USCC has serious problems with this provision. "The bill's requirement for CPSC to create a public database without any safeguards or assurances that the information posted is true and accurate will lead to consumer confusion and give rise to lawsuits based on rumor repeated through the echo chamber of the Internet," it said in its letter to the Senate. USCC adds that if CPSC posts something in the database that is in error, it could cause tremendous harm to a company that may have done nothing wrong.

But consumer organizations see it as empowerment for the consumer. The database would allow CPSC to do its most important job, they claim, which is providing consumers with access to product information without the formality of regulations or litigation.

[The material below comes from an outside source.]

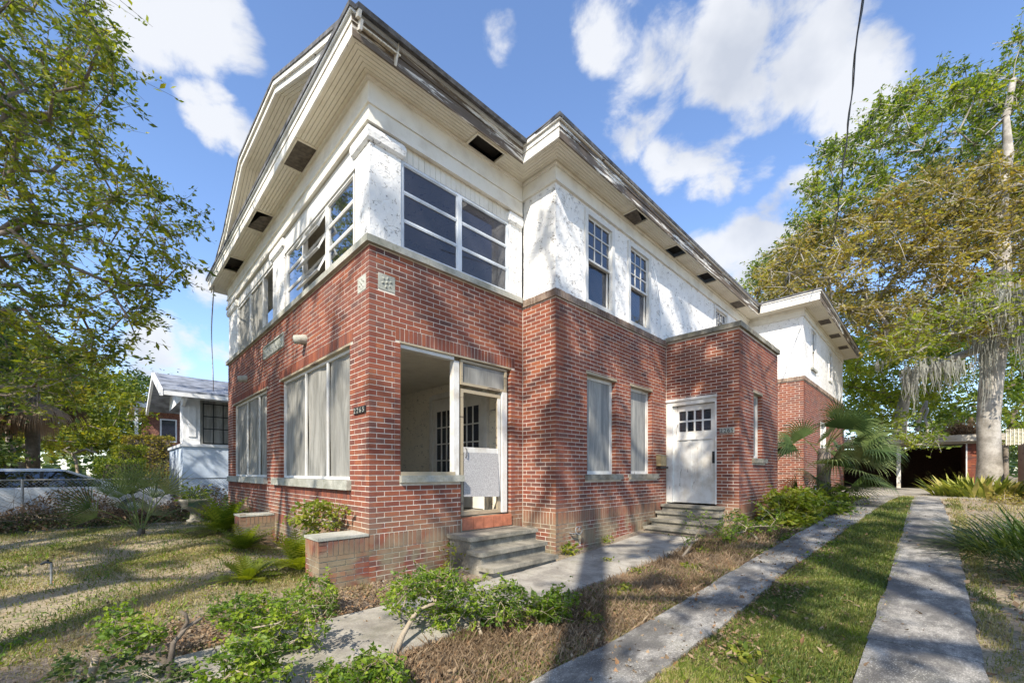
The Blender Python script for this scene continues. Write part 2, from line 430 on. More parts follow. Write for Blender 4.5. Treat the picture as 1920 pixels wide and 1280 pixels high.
# ------------------------------------------------------------------ ground
def build_ground():
    xs = np.concatenate([[-260, -150, -90, -60, -40, -30, -24], np.arange(-20, 8.01, .2), [10, 14, 20, 30, 50, 90, 160, 260]])
    ys = np.concatenate([[-260, -150, -90, -50, -30, -18, -12, -8], np.arange(-5, 27.01, .2), [30, 36, 45, 60, 90, 150, 260, 400]])
    X, Y = np.meshgrid(xs, ys, indexing='ij')
    Z = gnp(X, Y) + .012 * np.sin(X * 2.3 + 1.1 * np.sin(Y * 1.7)) + .010 * np.sin(Y * 3.1 + X * .7) - .012
    V = np.stack([X, Y, Z], -1).reshape(-1, 3); nx, ny = len(xs), len(ys)
    I = np.arange(nx * ny).reshape(nx, ny)
    F = np.stack([I[:-1, :-1], I[1:, :-1], I[1:, 1:], I[:-1, 1:]], -1).reshape(-1, 4)
    m = NT('yard_ground')
    n = m.noise(1.1, 8, .68, dist=.5); fine = m.noise(28, 6, .75); mid = m.noise(6, 6, .7)
    dirt = m.mix(m.rng(fine, .3, .7), (.11, .085, .06), (.34, .27, .20))
    dry = m.mix(m.rng(fine, .3, .7), (.20, .155, .09), (.44, .36, .24))
    green = m.mix(m.rng(fine, .3, .7), (.045, .07, .018), (.17, .19, .05))
    x, y, z = m.xyz()
    lawn = m.mix(m.rng(m.math('ADD', m.math('MULTIPLY', mid, .6), m.math('MULTIPLY', n, .4)), .52, .62), dry, green)
    bed = m.mix(m.rng(mid, .52, .66, 0, .5), dirt, green)
    wob = m.math('ADD', x, m.math('MULTIPLY', m.math('SUBTRACT', mid, .5), 1.4))
    fac = m.math('MULTIPLY', m.rng(wob, -5.6, -4.6), m.rng(wob, -1.9, -1.3, 1, 0))
    c = m.mix(fac, lawn, bed)
    far = m.rng(wob, .2, .6); c = m.mix(m.math('MULTIPLY', far, .6), c, bed)
    m.col(c); m.rough(.95); m.bump(m.math('ADD', fine, mid), .8, .02)
    o = link('ground', np_mesh('ground', V, F, m.m, None, True)); o['kind'] = 'structure'


build_ground()


def slab(name, xl, xr, y0, y1, mat, h=.035, step=.35, jit=.0):
    """concrete strip along y, following the ground; xl/xr functions of y"""
    n = int((y1 - y0) / step) + 1; V = []; F = []; r = random.Random(3)
    for i in range(n + 1):
        y = y0 + (y1 - y0) * i / n; a = xl(y) + r.uniform(-jit, jit); b = xr(y) + r.uniform(-jit, jit)
        for x, dz in ((a - .01, -.08), (a, h), (a + (b - a) / 3, h + .006), (a + 2 * (b - a) / 3, h + .006), (b, h), (b + .01, -.08)):
            V.append((x, y, g(x, y) + dz))
    for i in range(n):
        for k in range(5):
            a = i * 6 + k; F.append((a, a + 1, a + 7, a + 6))
    mb = MB(); mb.v = V; mb.f = [f[::-1] for f in F]
    mb.f += [(0, 1, 2, 3, 4, 5)[::-1], tuple(n * 6 + k for k in range(6))]
    return mb.build(name, mat, recalc=True)


def joints(o, y_list, xl, xr):
    pass


wr = lambda y: -2.87 + .04 * math.sin(y * 1.3)
segs = [-9, -4.9, -3.1, -1.25, .6, 2.35, 4.1, 5.85, 7.45]
for i in range(len(segs) - 1):
    o = slab('walkway', lambda y: -3.93, wr, segs[i] + .008, segs[i + 1] - .008, M['walk'], jit=.012); o['kind'] = 'structure'
def Lc(y): return 0.0 if y < 6.3 else .07 * (y - 6.3)
segs = [-6, -2, 1.2, 4.4, 7.6, 10.6, 13.4, 16.0]
for i in range(len(segs) - 1):
    o = slab('driveway_strip', lambda y: -1.83 + Lc(y) * .9, lambda y: -1.32 + Lc(y), segs[i] + .008, segs[i + 1] - .008, M['strip'], jit=.018); o['kind'] = 'structure'
    o = slab('driveway_strip', lambda y: -.37, lambda y: .25 - .02 * max(0, y - 9), segs[i] + .008, segs[i + 1] - .008, M['strip'], jit=.014); o['kind'] = 'structure'
o = slab('driveway_apron', lambda y: -2.4, lambda y: .9, 16.02, 24.4, M['walk'], .02, .8); o['kind'] = 'structure'
o = slab('yard_path', lambda y: -15.2 + .15 * y, lambda y: -14.5 + .15 * y, -4, 2.6, M['walk'], .02, .5, .03); o['kind'] = 'structure'

# ------------------------------------------------------------------ the house
XC, YC, Y1, X2, Y3, X3, Y4, YW, XW, YE, XL = -4.971, 2.358, 5.135, -4.234, 9.04, -2.721, 11.95, 15.0, -2.735, 22.8, -13.395
house = thing('brick_house', 'two storey red brick and white stucco house with deep cream eaves in the middle', 'house', (-9, 8, 0))
COURSE = .0677; BL = .2025; MJ = .0112; BH = COURSE - MJ

bricks = []      # (x0,x1,y0,y1,z0,z1,orient)


class Wall:
    """axis: 'F' faces -Y (u=x, plane y=p);  'S' faces +X (u=y, plane x=p)"""
    def __init__(s, axis, p): s.a = axis; s.p = p
    def box(s, mb, u0, u1, v0, v1, z0, z1):
        if s.a == 'F': mb.box(u0, u1, s.p - v0, s.p - v1, z0, z1)
        else: mb.box(s.p + v0, s.p + v1, u0, u1, z0, z1)
    def pt(s, u, v, z): return (u, s.p - v, z) if s.a == 'F' else (s.p + v, u, z)


WF, WS1, WJ, WS2, WV, WS3, WWF, WWS = Wall('F', YC), Wall('S', XC), Wall('F', Y1), Wall('S', X2), Wall('F', Y3), Wall('S', X3), Wall('F', YW), Wall('S', XW)
BD = .09


def add_brick(w, u0, u1, z0, z1, proud=0.0):
    if u1 - u0 < .02 or z1 - z0 < .02: return
    j = random.uniform(-.0012, .0015) + proud
    bricks.append((w, u0, u1, z0, z1, j))


def fill_stretch(w, u0, u1, z0, z1, holes, phase=0, start=0):
    """running bond, cut at holes (list of (u0,u1,z0,z1))"""
    z = z0; k = start
    holes = [(h[0] - .0, h[1] + .0, h[2], h[3]) for h in holes]
    while z + BH * .6 < z1:
        zt = min(z + BH, z1)
        # free intervals
        iv = [(u0, u1)]
        for h in holes:
            if z < h[3] - .012 and zt > h[2] + .012:
                nv = []
                for a, b in iv:
                    if h[1] <= a or h[0] >= b: nv.append((a, b)); continue
                    if h[0] > a: nv.append((a, h[0]))
                    if h[1] < b: nv.append((h[1], b))
                iv = nv
        off = phase + (0 if k % 2 == 0 else (BL + MJ) / 2)
        for a, b in iv:
            st = BL + MJ
            i = math.floor((a - off) / st) - 1
            while True:
                p = off + i * st; q = p + BL
                if p > b: break
                aa, bb = max(p, a), min(q, b)
                if bb - aa > .025:
                    # make cut pieces meet the edge
                    if aa - a < .03: aa = a
                    if b - bb < .03: bb = b
                    add_brick(w, aa, bb, z, zt)
                i += 1
        z += COURSE; k += 1


def soldiers(w, u0, u1, z0, z1, wd=COURSE, proud=0.002):
    n = max(1, round((u1 - u0) / wd)); s = (u1 - u0) / n
    for i in range(n): add_brick(w, u0 + i * s + MJ / 2, u0 + (i + 1) * s - MJ / 2, z0 + MJ / 2, z1 - MJ / 2, proud)


def stack(w, u0, u1, z0, z1):
    z = z0
    while z < z1 - .02:
        add_brick(w, u0 + .004, u1 - .004, z, min(z + BH, z1), .001); z += COURSE


def masonry(w, u0, u1, z0, z1, holes, th=.24, mat='mortar', name='wall', proud=-.003):
    """solid wall around holes, as rectangles"""
    if mat == 'mortar': holes = [(h[0] - .005, h[1] + .005, h[2] - .005, h[3] + .005) for h in holes]
    us = sorted({u0, u1, *[min(max(h[i], u0), u1) for h in holes for i in (0, 1)]})
    zs = sorted({z0, z1, *[min(max(h[i], z0), z1) for h in holes for i in (2, 3)]})
    mb = MB()
    for i in range(len(us) - 1):
        # merge vertically
        run = None
        for k in range(len(zs) - 1):
            cu = (us[i] + us[i + 1]) / 2; cz = (zs[k] + zs[k + 1]) / 2
            solid = not any(h[0] < cu < h[1] and h[2] < cz < h[3] for h in holes)
            if solid and run is None: run = zs[k]
            if (not solid or k == len(zs) - 2) and run is not None:
                top = zs[k + 1] if solid else zs[k]
                w.box(mb, us[i], us[i + 1], proud, -th, run, top); run = None
    o = mb.build(name, M[mat], house); return o


# openings -------------------------------------------------------------
z0 = 0.005
def sn(z): return z0 + round((z - z0) / COURSE) * COURSE - MJ / 2
def SN(l): return [(a, b, sn(c), sn(d)) for a, b, c, d in l]
hF = SN([(-8.68, -5.55, 1.30, 3.10), (-12.78, -9.62, 1.29, 3.10)])
hS1 = SN([(2.80, 3.80, 1.35, 3.11), (3.80, 4.85, .50, 3.11)])
hS2 = SN([(5.99, 6.93, 1.38, 3.14), (7.48, 8.36, 1.38, 3.14)])
hV = SN([(-4.22, -3.15, .66, 3.00)])
hS3 = SN([(9.99, 10.62, 1.69, 3.14)])
TOP = 4.275
wallF = masonry(WF, XL, XC - .007, -.3, TOP, hF)
wallS1 = masonry(WS1, YC + .007, Y1 - .002, -.3, TOP, hS1)
wallJ = masonry(WJ, XC - .24, X2 - .007, -.3, TOP, [])
wallS2 = masonry(WS2, Y1 + .24, YW, -.3, TOP, hS2 + [(10, 11, -2, -1)])
wallV = masonry(WV, X2 - .1, X3 - .007, -.3, 4.30, hV)
wallS3 = masonry(WS3, Y3 + .24, Y4, -.3, 4.30, hS3)
wallWF = masonry(WWF, X2 - .24, XW - .007, -.3, 4.24, [])
hWS = SN([(17.6, 18.6, 1.6, 3.1)])
wallWS = masonry(WWS, YW + .24, YE, -.3, 4.24, hWS)
mb = MB(); mb.box(X2, X3 - .24, Y4 - .24, Y4, 0, 4.3); mb.build('wall', M['brick'], house)
mb = MB(); mb.box(X2 - .2, XW, YE + .001, YE + .2, 0, 4.24); mb.build('wall', M['brick'], house)

def soldier_holes(hs, extra): return hs + extra
# front
T1 = hF[0][3]
solF = [(-8.78, -5.45, T1 + COURSE * .5, T1 + 3 * COURSE), (-12.88, -9.52, T1 + COURSE * .5, T1 + 3 * COURSE)]
B1 = hF[0][2]
rowF = [(-9.07, -5.50, B1 - 4 * COURSE, B1 - 2 * COURSE), (-13.24, -9.6, B1 - 4 * COURSE, B1 - 2 * COURSE)]
sillF = [(-9.07, -5.50, B1 - 2 * COURSE, B1), (-13.24, -9.6, B1 - 2 * COURSE, B1)]
medF = SN([(-5.30, -5.05, 3.73, 3.93)]); relF = SN([(-9.83, -8.45, 3.73, 4.0)]); ZA, ZB = sn(.40), sn(.60); ZC, ZD = sn(.54), sn(.74)
fill_stretch(WF, XL, XC + .001, z0, TOP - .004, hF + solF + rowF + sillF + medF + relF + [(XL, XC, ZA, ZB), (-8.68, -5.55, T1, T1 + COURSE), (-12.78, -9.62, T1, T1 + COURSE)], phase=XC + .001 - (BL + MJ) * 40)
for a in solF: soldiers(WF, *a)
for a in rowF: soldiers(WF, *a)
soldiers(WF, XL, XC + .001, ZA, ZB)
# side of porch
T2 = hS1[0][3]; B2 = hS1[0][2]
solS1 = [(2.72, 4.94, T2 + COURSE * .4, T2 + 3 * COURSE)]
fill_stretch(WS1, YC, Y1 - .006, z0, TOP - .004, hS1 + solS1 + [(2.475, 2.718, sn(3.74), sn(3.955)), (YC, Y1, ZA, ZB), (2.71, 2.80, B2, T2), (4.85, 4.95, ZB, T2), (2.78, 3.80, B2 - 1.5 * COURSE, B2), (2.72, 4.94, T2, T2 + COURSE)], phase=YC)
for a in solS1: soldiers(WS1, *a)
stack(WS1, 2.71, 2.80, B2 + MJ / 2, T2); stack(WS1, 4.85, 4.95, ZB + MJ / 2, T2)
soldiers(WS1, YC, 3.80, ZA, ZB); soldiers(WS1, 4.85, Y1 - .006, ZA, ZB)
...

The Senate bill also would provide significant protection to company employees who report product safety problems. If a company is found to have retaliated against a whistle-blower, it could be fined up to $250,000 and have to pay compensatory damages. This extension of protections to company employees is viewed as an important measure by consumer organizations and is expected to encourage reporting of unsafe products.

Business groups, however, see the potential for abuse of this measure. "This provision would allow a disgruntled employee a powerful incentive to report preliminary, erroneous, or unsubstantiated information as an alleged product safety violation in order to insulate themselves from disciplinary action for reasons entirely unrelated to product safety," USCC cautioned.

Because of the contentious provisions in the Senate bill, the Bush Administration strongly opposes the legislation, but a letter from the Office of Management & Budget did not say whether the President would veto the measure.

The House and Senate are expected to reach a compromise on the legislation before the Memorial Day recess. The resulting legislation would significantly change the relationship between CPSC and industry by creating an agency that relies more on high penalties and tough enforcement and less on the mutual cooperation of the past. The test is whether this will be more effective for protecting consumers.